South Park Coalition rapper Point Blank has done a lot in the past 25 years. He helped found Houston's first and most important hip-hop clique. He recorded landmark tracks with DJ Screw. He's shared a label with UGK, and he's toured overseas. And most impressively of all, he never stopped, never quit and never gave up on the hip-hop vision that has driven him professionally and creatively since his teens.
But despite his accomplishments, something still gnaws at the Blanksta. Despite a lengthy body of work, his vision still feels...unfinished.
"Sometimes I just feel like my record could have just been put out a certain way," Point Blank says, mentally checking off a series of mistakes he will never make again. "I just feel like I haven't had an album that really, from the rooter to the tooter -- marketing, everything -- just been done right. So, I feel like if that happened, everything will be gravy."

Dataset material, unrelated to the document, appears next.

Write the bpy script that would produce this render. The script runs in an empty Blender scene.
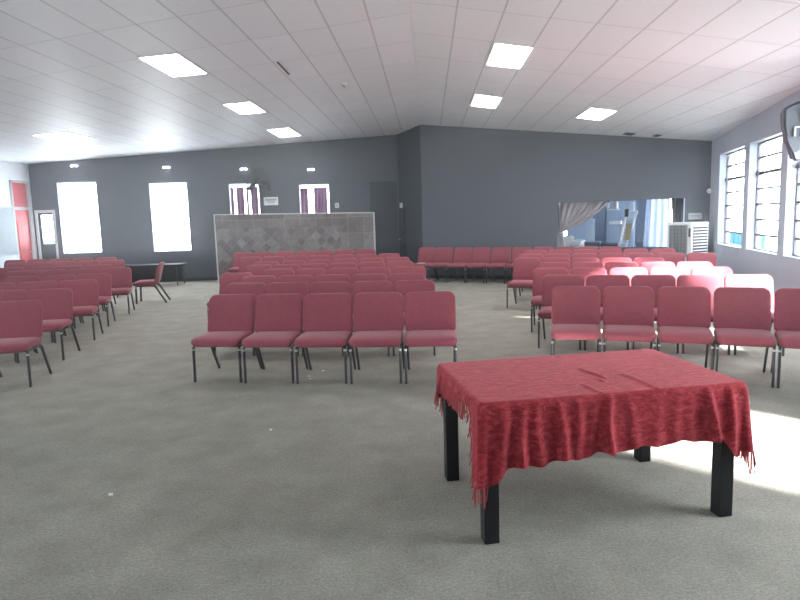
import bpy, bmesh, math, random
from mathutils import Vector, Matrix
random.seed(7)
S = bpy.context.scene
COL = S.collection
# ------------------------------------------------------------------ camera
FPX, CH = 630.0, 1.6
PITCH, ROLL, YAW = math.radians(7.37), math.radians(1.73), math.radians(2.66)
_f = Vector((-math.sin(YAW)*math.cos(PITCH), math.cos(YAW)*math.cos(PITCH), -math.sin(PITCH)))
_r0 = Vector((math.cos(YAW), math.sin(YAW), 0)); _u0 = _r0.cross(_f)
_R = math.cos(ROLL)*_r0 - math.sin(ROLL)*_u0
_U = math.sin(ROLL)*_r0 + math.cos(ROLL)*_u0
cam = bpy.data.cameras.new('camera'); cam.sensor_width = 36; cam.lens = FPX/800*36
cam.clip_start = 0.05; cam.clip_end = 300
co = bpy.data.objects.new('camera', cam); COL.objects.link(co)
M = Matrix((_R, _U, -_f)).transposed().to_4x4(); M.translation = (0, 0, CH)
co.matrix_world = M
S.camera = co

# ------------------------------------------------------------------ world, sun, exposure
SKY = 9.0
SUN = 40.0
GLARE_HAZE = 0.008
w = bpy.data.worlds.new('world'); S.world = w; w.use_nodes = True
bg = w.node_tree.nodes['Background']
bg.inputs[0].default_value = (0.93, 0.965, 1.0, 1); bg.inputs[1].default_value = SKY
sd = bpy.data.lights.new('sun', 'SUN'); sd.energy = SUN; sd.angle = math.radians(6); sd.color = (1, 0.95, 0.9)
so = bpy.data.objects.new('sun', sd); COL.objects.link(so)
SUN_DIR = Vector((-0.60, 0.58, -0.50)).normalized()     # the way the light travels
so.rotation_euler = SUN_DIR.to_track_quat('-Z', 'Y').to_euler()
so.location = (20, 8, 20)
S.view_settings.view_transform = 'Standard'; S.view_settings.look = 'None'
S.view_settings.gamma = 1; S.view_settings.use_curve_mapping = False
S.view_settings.exposure = 1.6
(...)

Two and a half decades in, and this rap-game veteran is still trying to put together the perfect album? Is that even possible in the digital era?
"You'll never know unless you get a chance to do it, so that's what I chase after, you know what I'm sayin'?" Blank says.

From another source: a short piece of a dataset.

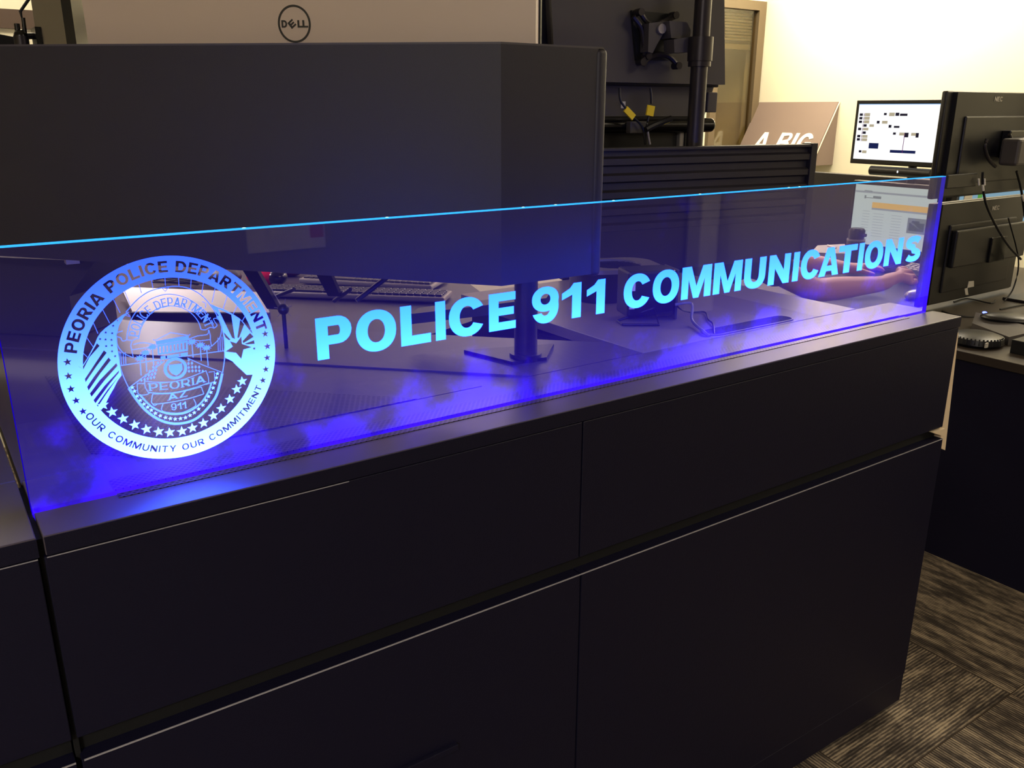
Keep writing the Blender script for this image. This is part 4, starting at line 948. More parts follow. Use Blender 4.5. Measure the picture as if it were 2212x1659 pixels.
mb = MB(FM); mb.box(pm(1374, 0)[1], pm(1384, 0)[1], .058, .0595, pm(1400, 234)[0].z, pm(1400, 219)[0].z); mb.build('sticker', 'paper', lm)
mb = MB(FM); mb.box(pm(1360, 270)[1], pm(1395, 270)[1], -.005, .02, pm(1400, 288)[0].z, pm(1400, 262)[0].z, .003); mb.build('connector_box', 'greyp', lm)
def cab(label, pts, o, r_, tagq=None, mt='cable'):
    t = thing('video_cable', label, 'cable', tuple(PM(*pts[0], o)), 'cables behind the lower monitor')
    P_ = [tuple(PM(*q, o)) for q in pts]; mb = MB(); mb.tube(smooth(P_, 6), r_, 8); mb.build('wire', mt, t, smooth=True)
    if tagq:
        a_, b_, w_ = tagq; A, B_ = PM(*a_, o-.004), PM(*b_, o-.004); d = (B_-A).normalized(); n = d.cross(Vector(SN)).normalized()*w_
        mb = MB(); mb.prism([A-n, B_-n, B_+n, A+n], Vector(SN)*.006); mb.build('tag', 'yellow', t, label='yellow cable tag')
cab('cable with a slanting yellow tag at the partition left', [(1338, 190), (1340, 215), (1350, 232), (1370, 255), (1388, 275), (1394, 312)], -.02, .0035, ((1352, 235), (1370, 254), .009))
cab('cable with a wide yellow flag tag', [(1405, 190), (1407, 215), (1404, 240), (1398, 268), (1396, 312)], -.025, .0035, ((1408, 228), (1404, 250), .012))
cab('thick black plug cable with an orange label', [(1395, 280), (1415, 270), (1450, 256)], -.03, .009, ((1434, 267), (1447, 262), .003))
cab('thin cable in front of the pole foot', [(1398, 275), (1401, 295), (1404, 312)], -.03, .003, None, 'gcable')

# slanted wall sign
sg = thing('wall_sign', 'taupe wedge-shaped wall sign with the white words A BIG', 'sign', (XW-.05, 4.0, 1.3))
a = pxx(1640, 218, XW); b = pxx(1813, 223, XW); tz = (a.z+b.z)/2
c = pxx(1764, 340, XW-.42); d = pxx(1597, 335, XW-.42)
yl, yr = a.y, b.y
# face runs from the wall outward as it descends
zz = 1.20
def onface(px, py):
    # plane through a, b and the lower edge
    n = (b-a).cross(cpt-a); return ppl(px, py, a, n)
cpt = Vector((XW-.33, b.y, zz)); 
best = None
for k in range(60):
    dx = .05+k*.01; cpt = Vector((XW-dx, b.y, b.z-.30)); pr = cpt-Vector((0, 0, CAMZ))
    X_ = 1106+CF*float(np.dot(_r, pr))/float(np.dot(_fw, pr)); Y_ = 829.5-CF*float(np.dot(_u, pr))/float(np.dot(_fw, pr))
    tx = 1813-(Y_-223)*48/107
    if best is None or abs(X_-tx) < best[0]: best = (abs(X_-tx), dx)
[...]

Just in case you're unclear, no one has ever accused Point Blank of being unambitious. In fact, ambition is the very raison d'etre of his new album, No Money No Reason. He's taken his time with this record. In his quest to finally nail every aspect of a release, Blank has delivered a whopper: two discs, 32 tracks. Not exactly how they did it back in the day. But this is a new day, with a new hustle. And Point Blank likes it.

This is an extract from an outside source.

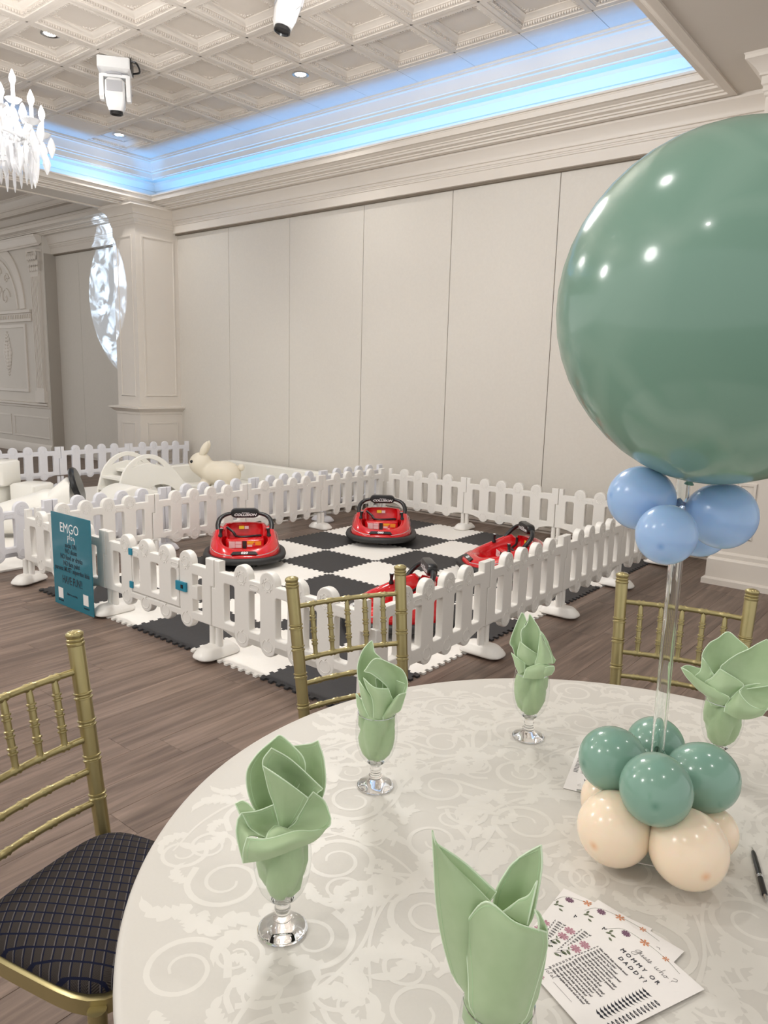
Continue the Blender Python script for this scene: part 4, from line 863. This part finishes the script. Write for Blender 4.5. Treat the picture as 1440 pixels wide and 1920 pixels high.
def petal(rows, parent, K, seed):
    Rw = [[V(p)/1000 for p in r] for r in rows]; nu, nv = 6*(len(Rw[0])-1)+1, 7*(len(Rw)-1)+1
    G = []
    for j in range(nv):
        G.append([cr1([cr1(r, i/(nu-1)) for r in Rw], j/(nv-1)) for i in range(nu)])
    if (K, seed) not in (('g2', 5), ('g2', 7), ('g2', 8), ('g4', 6), ('g4', 7), ('g3', 6), ('g3', 7)):      # cloth that goes down into the glass stays inside the bowl
        for j, r in enumerate(G):
            for p in r:
                h = min(1, max(0, (.186-p.z)/.016))*min(1, max(0, 1.6-2.4*j/(nv-1)))
                if h > 0:
                    rm = max(.010, min(.037, .0375-.0045*max(0, (.105-p.z)/.02)*2)); q = math.hypot(p.x, p.y)
                    if q > rm: f = 1+(rm/q-1)*h; p.x *= f; p.y *= f
    mb = MB(); vs = [p for r in G for p in r]; nr = []
    for j in range(nv):
        for i in range(nu):
            du = G[j][min(i+1, nu-1)]-G[j][max(i-1, 0)]; dv = G[min(j+1, nv-1)][i]-G[max(j-1, 0)][i]; n = du.cross(dv); nr.append(n.normalized() if n.length > 1e-12 else V((0, -1, 0)))
    th = .0007
    fs = []
    for j in range(nv-1):
        for i in range(nu-1): fs.append((j*nu+i, j*nu+i+1, (j+1)*nu+i+1, (j+1)*nu+i))
    edge = [i for i in range(nu)]+[j*nu+nu-1 for j in range(1, nv)]+[(nv-1)*nu+i for i in range(nu-2, -1, -1)]+[j*nu for j in range(nv-2, 0, -1)]
    n0 = len(vs); mb.add([v+n*th for v, n in zip(vs, nr)]+[v-n*th for v, n in zip(vs, nr)], fs+[tuple(n0+i for i in f[::-1]) for f in fs]+[(edge[(k+1) % len(edge)], edge[k], n0+edge[k], n0+edge[(k+1) % len(edge)]) for k in range(len(edge))])
    o = mb.build('napkin_fold', 'napkin', parent, 75)
    hp = [vs[j*nu] for j in range(nv)]+[vs[(nv-1)*nu+i] for i in range(1, nu)]+[vs[j*nu+nu-1] for j in range(nv-2, -1, -1)]
    MB().tube(hp, .0011, 5).build('hem_edge', 'hem', o, 60)
    hp = [vs[j*nu+1] for j in range(2, nv-1)]+[vs[(nv-2)*nu+i] for i in range(2, nu-1)]+[vs[j*nu+nu-2] for j in range(nv-3, 1, -1)]
    MB().tube(hp, .00105, 5).build('hem_stitching', 'stitch', parent, 60)
    return o
def goblet(key, x, y, label, nlabel, seed):
    rz = math.atan2(y, x)-PI/2
    g_ = thing('water_goblet', label, 'glass', (x, y, TZ), rz, None)
    link('stem_and_base', gs, g_); bw = link('bowl', gb_, g_); link('rim', gr, bw)
    n_ = thing('folded_napkin', nlabel, 'napkin', (x, y, TZ), rz, None)
    R_ = random.Random(seed); ph = [R_.random()*6 for _ in range(4)]
    R = []
    for z, r in ((.062, .012), (.066, .020), (.078, .030), (.095, .0365), (.115, .0405), (.135, .0415), (.155, .0395), (.165, .038), (.172, .03)):
        K_ = (z-.06)/.11
        R.append([((r*(1-.14*(abs(math.sin(2.5*a+ph[0]+1.5*K_))**5)-.24*(abs(math.sin(1.5*a+ph[1]-2.2*K_))**16)))*math.cos(a), (r*(1-.14*(abs(math.sin(2.5*a+ph[0]+1.5*K_))**5)-.24*(abs(math.sin(1.5*a+ph[1]-2.2*K_))**16)))*math.sin(a), z) for a in [2*PI*i/110 for i in range(110)]])
    MB().rings(R, (1, 1)).build('napkin_bundle', 'napkin', n_, 60)
    for k, pet in enumerate(NAP[key]): petal(pet, n_, key, k)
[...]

"Back in the day, I used to sit down with the producer, and it's endless hours of work," he says. "Now, the producer just sends you a track! You ain't even got to see him. You usually do 100 songs and maybe pick the 10 best out of those hundred, put 'em in the Dropbox.
"With that being said, it makes it real easy to get your music and make it available to everybody all over the world - some instant type of shit," he adds. "To be honest, I kind of love it. I'm down with that technology."
And when Point Blank is down, he's down for life. After spending his early life in Chicago, Blank moved to Houston as a teenager, already obsessed with hip-hop's first generation of stars like Whodini and RUN-DMC. He'd says he'd grown up on the blues, but once he heard hip-hop, it was over. It wasn't long after the move that he became a familiar face in the rap circles of his South Park neighborhood, where one of the greatest underground rappers of all time just so happened to be honing his craft in hallways and on street corners.
"When I came to Houston, I went to Sterling High School," Blank says. "That was the school that K-Rino went to. I actually was a spectator while K-Rino murdered people in the bathroom with the lyrics. I just gravitated to it. It was my passion.
"We had our underground network," he continues, remembering the earliest days of semi-organized hip-hop in Houston. "The rappers knew where to be and when to be there. And I would be there, because I wanted to see it; I wanted to hear it. It felt like something I wanted to do.
"Eventually I ended up coming out of my shell, and the rest is history."